Trusting Metrics at Pinterest

Pinterest Engineering
Pinterest Engineering Blog
4 min readJun 22, 2021

Ryan Cooke | Engineering Manager

Pinterest, like many tech companies, relies heavily on data to help inform decisions and power machine learning. This strategy fundamentally depends on the data being accurate. Over the years we’ve worked to improve the processes behind trusting core decision-making data and ensure metrics remain accurate.

How Data Can Go Wrong

For those who haven’t thought about metrics, this may seem like an odd problem. Something like Daily Active Users (DAU) may sound simple to measure, but here are some examples of how such a simple metric may go wrong:

  • An extension version of the app could decide to keep auth tokens fresh; they could auto login the users every day, regardless of if the user actually used the extension.
  • A user being active across midnight may count as an active user on both days for one platform, but not for another platform.
  • Non-qualifying activity such as using a browser extension could be counted as DAU.

Despite these cases, logging active users tends to be one of the simpler cases, so I’ll continue to use it as an example.

Metric Certification

To make sure that a metric is accurate, we’ve created a “certification” process. This certification process (shown in Figure 1) has three key steps:

We certify a metric is accurate by, determining the correct behavior, fixing existing issues and then taking steps to ensure the behavior remains correct.
Figure 1: The three-step process

Step 1: Determine the correct behavior

Before starting, it’s essential to have an unambiguous view of what the correct behavior is. We create two documents for every certified metric. A product spec, which gives a clear definition (such as an active user):

  • Visits the Pinterest website or native mobile apps
  • Pins or repins using an offsite tool such as a Web browser extension, Web Pin it button, Mobile Web Facebook Messenger extension, or the iOS/Android share extension

This definition gives the driving core for thinking about the metric, but the doc continues on to outline edge cases and describe the correct behavior in a variety of cases (e.g. “opens Pinterest, but leaves before UI is visible” should not count as an active user).

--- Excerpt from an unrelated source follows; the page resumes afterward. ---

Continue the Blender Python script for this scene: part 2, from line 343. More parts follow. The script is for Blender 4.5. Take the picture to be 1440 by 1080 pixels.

The product spec is supplemented by a technical spec that is written more for engineers. It aligns on the exact method of logging the event and the metadata, and it documents exactly how each platform achieved the consistent implementation.

These steps may seem obvious, but every metric we’ve audited has had definitional issues. The product spec and technical spec ensure that everybody means the exact same thing when thinking about a metric. These specs can also provide a framework for thinking through future use cases. I recommend that the consumers of the data create the definition, and the rest of the specs are written around the definition. It’s reasonable for engineers to offer feedback for what can be measured with a simple solution. The simpler the logging solution, the less likely it is to have issues.

Step 2: Implement the metric/fix existing issues

The next major step is to make the metric accurate. The first layer of this can be done easily by the client engineers just following the definition and implementing accordingly. In practice, there will be edge cases and oddities that are unreasonable to expect a client engineer to anticipate.

To find edge cases, we create data checker criteria that help prove the data matches our expectations. These generally will send an alert if the data doesn’t pass a specific “check.” For the DAU example, one of our more successful checker types looks for “unexplained DAU.” This looks for users that have the active user event but lack other activity we would expect, such as seeing a pin. We rarely aim for 100% perfection on these checks, just enough to catch if something is odd. The iteration between finding issues via data and shipping fixes tends to determine how long a certification takes to complete.

Additionally, we can prove a metric is accurate through UI tests. For DAU, the most simple case would be to open the app, log in and confirm the user is logged as a DAU. Unlike the data checks, these allow us to find issues before a change ships. We generally decide the UI tests to write based on the product spec cases we outline and the volume of events for which the use case accounts.

Step 3: Keep the metric accurate

After the above steps, you should have a metric that is accurate. But if you want the metric to continue to be accurate, you need to do a bit more. The UI tests and data checkers made in the last step are run recurrently to prove the metric is accurate. This means that failures in the UI tests can’t be released, and data checkers will lead to investigations. It’s key to keep in mind that uncovering why a metric moved in production is much more difficult and potentially costly than catching it before release.

Lastly, on a recurring basis (quarterly or annually, depending on the metric), we do health checks on the metric. This includes reviewing the checkers to make sure they are still running effectively and working with product teams to ensure that there are not new use cases that need to be considered.

Final Thoughts

The above three steps outline our metric certification process. This process is only possible thanks to significant cross functional work of engineers on every platform (iOS, Web, Android), data engineers, and tireless TPMs. We only recommend it for metrics that need to be as close to perfect as possible.